The next 20 years of space exploration will represent a revolution such as we have never seen before, according to Mr Kevin Nolan, regional co-ordinator to Ireland for the Planetary Society.
He was speaking yesterday during lectures on the theme "The NASA Origins Programme - The Scientific Search for the Origin, Evolution and Destiny of Everything", at the National Gallery and the ILAC library in Dublin, a Science Week Ireland event.
"We will learn more about our history and destiny in the cosmos than ever before," he said.
NASA is currently implementing a 20-year mission called the Space Science Enterprise Strategic Plan, of which the Origins initiative is part.
Until the late 1980s NASA was primarily an agency run for political reasons, he said. But with the end of the Cold War a choice had to be made - either dismantle NASA altogether, or find a way to make it work.
It was decided NASA should take on the big questions, how the earth was formed, how life came into being, whether there is life elsewhere in the cosmos, and what resources are at our disposal in the solar system. This was the birth of the NASA Origins Programme.
A Space Science Enterprise Strategic Plan was published in November 1997 by NASA, detailing future activities. Two probes are to be sent to Mars every 26 months for the next 10 years or so, culminating in a rock-gathering and sample-return mission in 2005.
The Mars Polar Lander and Climate Orbiter will be launched next month and in January 1999 respectively.
A Next Generation Space Telescope will be launched in about seven years with 10 times the light- gathering power of the Hubble Space Telescope.

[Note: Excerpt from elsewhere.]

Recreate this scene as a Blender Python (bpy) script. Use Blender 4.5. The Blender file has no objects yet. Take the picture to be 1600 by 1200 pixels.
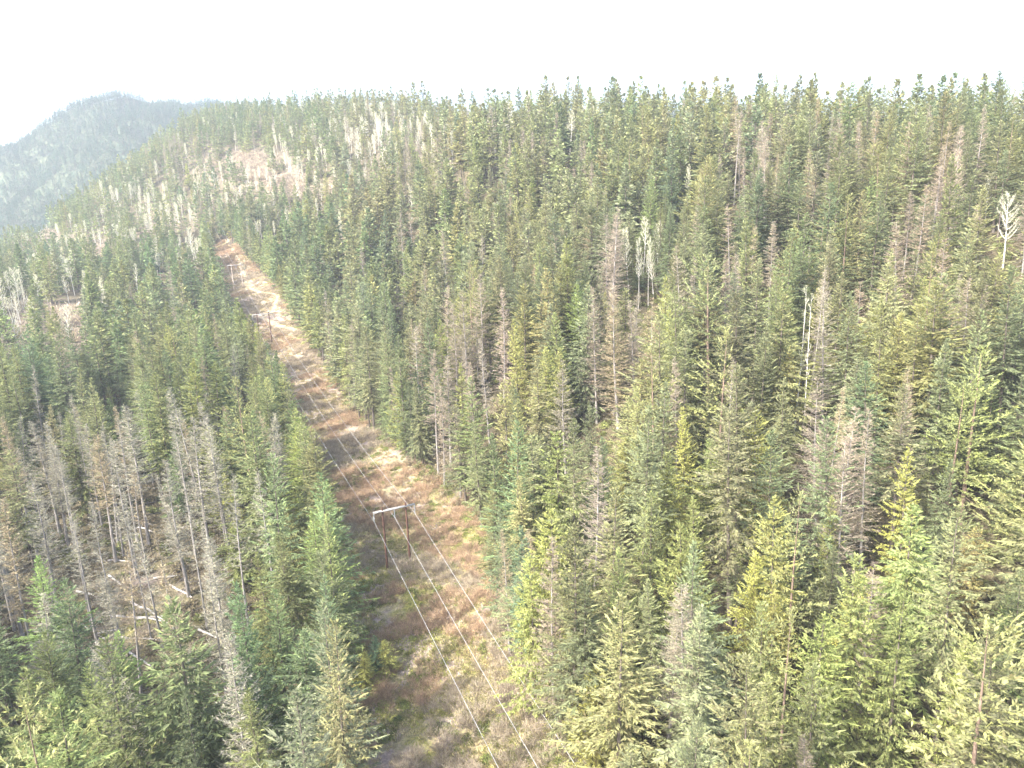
import bpy, math, random
import numpy as np
from mathutils import Vector, Matrix

# ------------------------------------------------------------------ camera
PW, PH = 1600.0, 1200.0
FOC = 1100.0                      # focal length in photo pixels
PITCH, ROLL = math.radians(13.0), math.radians(2.4)
CAM = np.array([0.0, 0.0, 80.0])
scene = bpy.context.scene
col = scene.collection
fw = np.array([0, math.cos(PITCH), -math.sin(PITCH)])
u0 = np.array([0, math.sin(PITCH), math.cos(PITCH)])
r0 = np.array([1.0, 0, 0])
rt = math.cos(ROLL) * r0 - math.sin(ROLL) * u0
up = math.sin(ROLL) * r0 + math.cos(ROLL) * u0
cam_data = bpy.data.cameras.new("camera")
cam_data.sensor_width = 36.0
cam_data.lens = 36.0 * FOC / PW
cam_data.clip_start, cam_data.clip_end = 0.5, 12000
cam = bpy.data.objects.new("camera", cam_data)
M = Matrix.Identity(4)
for i in range(3):
    M[i][0], M[i][1], M[i][2], M[i][3] = rt[i], up[i], -fw[i], CAM[i]
cam.matrix_world = M
col.objects.link(cam)
scene.camera = cam

# ------------------------------------------------------------------ light
SUN_EL = math.radians(44.0)
SUN_DIR = np.array([-0.82, -0.57])                     # horizontal direction towards the sun
SUN_DIR = SUN_DIR / np.linalg.norm(SUN_DIR)
sv = Vector((SUN_DIR[0] * math.cos(SUN_EL), SUN_DIR[1] * math.cos(SUN_EL), math.sin(SUN_EL)))
sun = bpy.data.lights.new("sun", "SUN")
sun.energy, sun.angle, sun.color = 2.9, math.radians(0.5), (1.0, 0.955, 0.88)
sun_ob = bpy.data.objects.new("sun", sun)
sun_ob.rotation_euler = sv.to_track_quat("Z", "Y").to_euler()
sun_ob.location = (0, 0, 900)
col.objects.link(sun_ob)
world = bpy.data.worlds.new("World")
scene.world = world
world.use_nodes = True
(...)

Dozens of robotic probes will be sent to Jupiter's moon, Europa, Pluto, and to establish a virtual presence throughout the solar system.
Also in the pipeline, start date 2007, is a Terrestrial Planet Finder telescope, a giant telescope the length of a football field, which will be launched into space and will be capable of determining if there are actually Earth-like planets orbiting the nearest few hundred stars.